Open Game Project

An ENGIE partnership with the GOL DE LETRA Foundation

A partnership between the ENGIE Foundation, ENGIE Brasil and the GOL DE LETRA foundation, the Jogo Aberto (Open Game) Project aims to enable exercising rights pursuant to the Statute of Children and Teenagers, such as education, culture, sports and leisure for children and youths of the Caju community, an area in the port zone of Rio de Janeiro with high levels of social and economic vulnerability. The Gol de Letra Foundation’s educational proposal seeks to adapt rules, acting frameworks, spaces and materials according to participants’ social and personal circumstances.

Each year, social and sports activities in the Caju Communities directly benefit the lives of over 2,000 people between 3 and 18 years of age. Through non-selective daily sports practice, reading and writing, computer training and literacy support, the project finds in cooperation as the best means to experience sports for personal and social development, as well for individual citizenship exercise.

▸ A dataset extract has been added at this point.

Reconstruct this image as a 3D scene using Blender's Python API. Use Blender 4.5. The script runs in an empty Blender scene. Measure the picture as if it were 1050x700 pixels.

The Jogo Aberto Project conducts socio-educational activities such as indoors soccer, gymnastics, judo and table tennis, in addition to providing pedagogical and educational support. Sports allow reinforcing children’s and youths’ relational skills, creative thinking, discipline, the pleasure in sharing and celebrating, among other values that form strong, integrated human beings capable of coexisting with the differences and potentialities found in social life, thereby helping improve their living standards.



Objectives

  • To develop social skills included as content and strategy by means of activities such as conversation circles, recreational-cooperative games, city walks, and the exploration of cultural and sports spaces, including a sports festival and social service;
  • CoTo contribute to the construction of social protection contexts by means of active welcoming and educational actions to foster the social, sports, cultural and political development of beneficiaries and their families;
  • To train young leaders between 15 and 18 years of age to work in their communities as multipliers for sports, social and leisure activities;
  • To promote citizenship, sports and leisure activities in the community, including 300 students of the Caju district’s public schools.

Results

  • The project currently serves 280 children and youths between 8 and 18 years of age in the Caju Complex, and indirectly reaches 840 household members through social service actions;
  • 70% of participants embraced socially cooperative and pro-peace attitudes;
  • 70% of participants showed improved involvement with sports, culture, and the appreciation of citizenship;
  • Strengthened family and community ties through play and sports.